What is ‘room to live’?  Cars are now built with survival in mind.  The front and rear ‘crumple zones’ absorb the impact and the cabin or ‘cage’ is reinforced to stay intact.  During a rollover the windshield will typically shatter and the doors may bend in, but the driver and passengers are left with ‘room to live’.

“Think of a front loader washing machine or dryer; you see that thing spinning around, the clothes in there tumbling around.  Someone in a vehicle can roll around just like that and if they’re not buckled in they can go out any opening.  It could be the sunroof, windshield or windows,” said Gill.

Statistics from the Washington Traffic Safety Commission show nearly 97% of people buckle up in Washington state.  Numbers show seatbelts save lives.  Figures from 2012 show 263 people died in car crashes and 102 weren’t wearing their seatbelts.

A seatbelt meant the difference between life and death for Nicholas Lang of Yakima.

“The coma was about a full month and a half.  I suffered a traumatic brain injury on both sides,” said Lang.

When he was 20, a truck T-boned Nicholas' car.

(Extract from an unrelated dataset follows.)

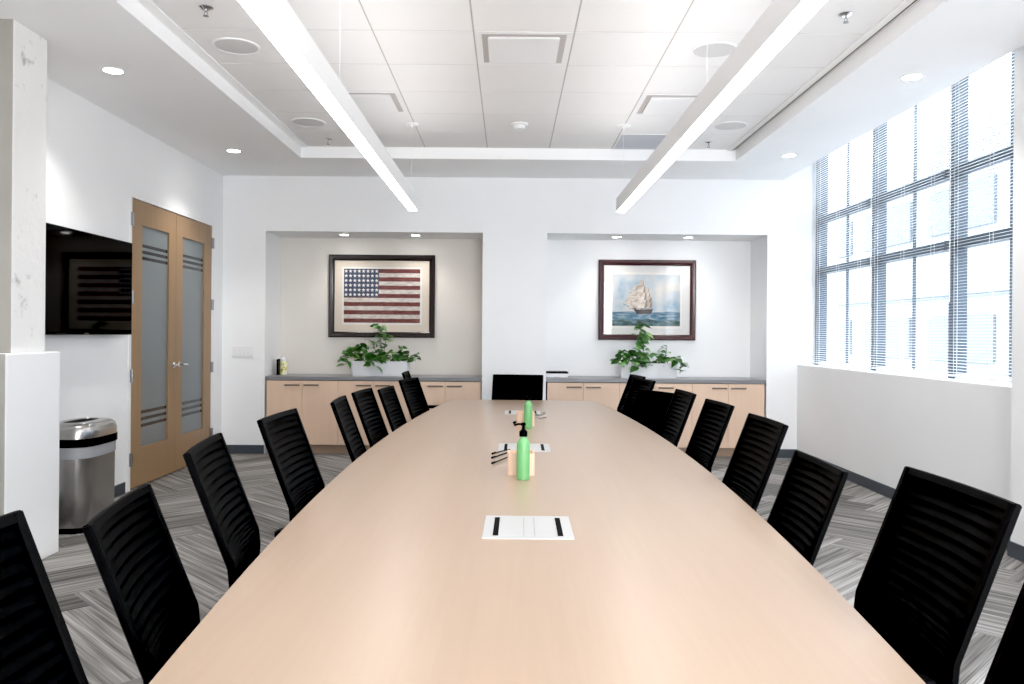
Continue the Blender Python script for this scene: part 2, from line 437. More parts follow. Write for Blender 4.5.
# ------------------------------------------------------------------ door_1: double door in left wall
d = bpy.data.objects.new('door_1', None); COL.objects.link(d); d.location = (XL, 7.62, 0); struct(d, 'maple double doors with frosted glass panels', 'door')
bm = B(); FW = .05
for (a, b, z0, z1) in ((DY0, DY0+FW, 0, DZ), (DY1-FW, DY1, 0, DZ), (DY0+FW, DY1-FW, DZ-FW, DZ)):
    box(bm, XL-.12, XL+.004, a, b, z0, z1)
obj('door_frame', bm, 'white_metal', d, bevel=.003)
LY0, LY1, LT = DY0+FW+.004, DY1-FW-.004, DZ-FW-.005
mid = (LY0+LY1)/2
xf = XL-.006
for side, (a, b) in enumerate(((LY0, mid-.002), (mid+.002, LY1))):
    ga, gb = (a+.20, b-.155) if side == 0 else (a+.155, b-.20)
    g0, g1 = .335, 2.245
    bm = B()
    box(bm, xf-.045, xf, a, ga, .012, LT); box(bm, xf-.045, xf, gb, b, .012, LT)
    box(bm, xf-.045, xf, ga, gb, .012, g0); box(bm, xf-.045, xf, ga, gb, g1, LT)
    leaf = bpy.data.objects.new('door_leaf', None)
    leaf = obj('door_leaf', bm, 'door', d)
    bm = B()
    xg = xf-.016
    zs = [g0]; bands = []
    for zc in (.518, .576, .634, 1.965, 2.018, 2.071): bands.append((zc-.014, zc+.014))
    z = g0
    for z0, z1 in bands:
        quad(bm, [(xg, ga, z), (xg, gb, z), (xg, gb, z0), (xg, ga, z0)], 0)
        quad(bm, [(xg, ga, z0), (xg, gb, z0), (xg, gb, z1), (xg, ga, z1)], 1); z = z1
    quad(bm, [(xg, ga, z), (xg, gb, z), (xg, gb, g1), (xg, ga, g1)], 0)
    gp = obj('glass_panel', bm, ['frost', 'stripe'], leaf); gp['label'] = 'frosted glass panel with two sets of three dark stripes'
    # lever handle
    hy = mid-.06 if side == 0 else mid+.06
    s = -1 if side == 0 else 1
    bm = B(); tube(bm, [(xf, hy, 1.02), (xf+.012, hy, 1.02)], .028, 16); tube(bm, [(xf+.01, hy, 1.02), (xf+.055, hy, 1.02)], .011, 10)
    tube(bm, [(xf+.052, hy-s*.012, 1.02), (xf+.055, hy+s*.06, 1.02), (xf+.05, hy+s*.105, 1.016)], .010, 10)
    h = obj('lever_handle', bm, 'chrome', leaf); h['label'] = 'polished lever handle'
    hyy = a-.004 if side == 0 else b+.004
    for zc in (.26, .96, 1.62, 2.27):
        bm = B(); tube(bm, [(xf+.018, hyy, zc-.055), (xf+.018, hyy, zc+.055)], .009, 10)
        box(bm, xf-.001, xf+.016, hyy-.022, hyy+.022, zc-.055, zc+.055)
        obj('hinge', bm, 'steel_dark', leaf)

# ------------------------------------------------------------------ television
tv = thing('television', 'wide black flat television mounted on the left wall beside the doors', 'television', (XL, 5.81, 1.3))
TX, T0, T1, Z0, Z1 = -3.05, 5.14, 6.51, 1.305, 2.045
bm = B(); box(bm, TX-.035, TX, T0, T1, Z0, Z1); obj('casing', bm, 'black', tv, bevel=.004)
bm = B(); box(bm, TX-.001, TX+.0015, T0+.012, T1-.012, Z0+.018, Z1-.012); obj('screen', bm, 'screen', tv)
bm = B(); box(bm, TX, TX+.003, 5.78, 5.84, Z0+.004, Z0+.013); lg = obj('badge', bm, 'nickel', tv); lg['label'] = 'tiny pale maker badge on the lower bezel'
bm = B(); box(bm, XL, TX-.034, 5.55, 6.05, 1.48, 1.86); obj('wall_mount', bm, 'black', tv)

# ------------------------------------------------------------------ waste bin
cx, cy = -2.925, 5.515
bn = thing('waste_bin', 'brushed steel open-top waste bin against the left wall, beside the column', 'bin', (cx, cy, 0))
def sup(a, b, n=3.4, k=56):
    o = []
    for i in range(k):
        t = 2*PI*i/k; c_, s_ = math.cos(t), math.sin(t)
        o.append((cx+a*math.copysign(abs(c_)**(2/n), c_), cy+b*math.copysign(abs(s_)**(2/n), s_)))
    return o
def sloft(name, prof, m, cap=True, lab=None):
    bm = B(); loft(bm, [[(x, y, z) for x, y in sup(a, b)] for a, b, z in prof], cap); o = obj(name, bm, m, bn)
    if lab: o['label'] = lab
    return o
sloft('body', [(0.1560,0.2400,.03), (0.1600,0.2440,.04), (0.1640,0.2480,.55)], 'steel')
sloft('base_ring', [(0.1640,0.2480,.0), (0.1660,0.2500,.004), (0.1660,0.2500,.03), (0.1580,0.2420,.034)], 'rubber', True, 'black rubber base ring')
sloft('liner_bag', [(0.1655,0.2495,.49), (0.1680,0.2520,.505), (0.1665,0.2505,.525), (0.1690,0.2530,.575)], 'bag', False, 'crumpled clear liner folded over the rim')
sloft('band', [(0.1720,0.2560,.565), (0.1770,0.2610,.568), (0.1770,0.2610,.618), (0.1720,0.2560,.622)], 'rubber', False, 'black band under the lid')
sloft('lid', [(0.1740,0.2580,.618), (0.1740,0.2580,.66), (0.1660,0.2500,.69), (0.1500,0.2340,.708), (0.1230,0.2100,.718), (0.0780,0.1700,.722), (0.0730,0.1660,.716)], 'steel', False, 'domed steel lid with oval opening')
bm = B(); loft(bm, [[(x, y, .7165) for x, y in sup(.0735, .1665)], [(x, y, .67) for x, y in sup(.070, .162)]], False)  # throat coloured near-black to stand in for the shade inside
bm.faces.new([bm.verts.new((x, y, .671)) for x, y in sup(.071, .163)])
op = obj('opening', bm, 'outlight', bn); op['label'] = 'oval lid opening coloured black for its inner shade'
bm = B(); box(bm, cx-.06, cx-.02, cy-.262, cy-.2565, .632, .642); lb = obj('badge', bm, 'steel_dark', bn)

# ------------------------------------------------------------------ light switch
sw = thing('light_switch', 'white multi-gang light switch plate on the far wall right of the doors', 'switch', (-2.915, YB, 1.06))
bm = B(); box(bm, -3.03, -2.80, YB-.014, YB, 1.06, 1.18); obj('plate', bm, 'white_gloss', sw, bevel=.003)
for k in range(4):
    x = -2.915+(k-1.5)*.046
    bm = B(); box(bm, x-.016, x+.016, YB-.019, YB-.013, 1.087, 1.153); obj('rocker', bm, 'white_gloss', sw, bevel=.002)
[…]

“The front grill of the pickup that hit us made direct contact to my left temple and shattered my skull,” said Lang.  “It was so obvious that if either of us was not buckled up, it would have been a fatal accident.”

It only takes a second.  The absence of that one simple act by her son Zachary last summer is something Sonya still struggles with today.

“It’s just so hard. I don’t want anyone else to be going through this because it’s forever,” said Statezni.

Zachary had room to live if he had only made the choice.

“The truth of it is Zachary is gone.  He died.  If I can encourage anybody, please listen to me now.  Wear a seatbelt,” said Statezni.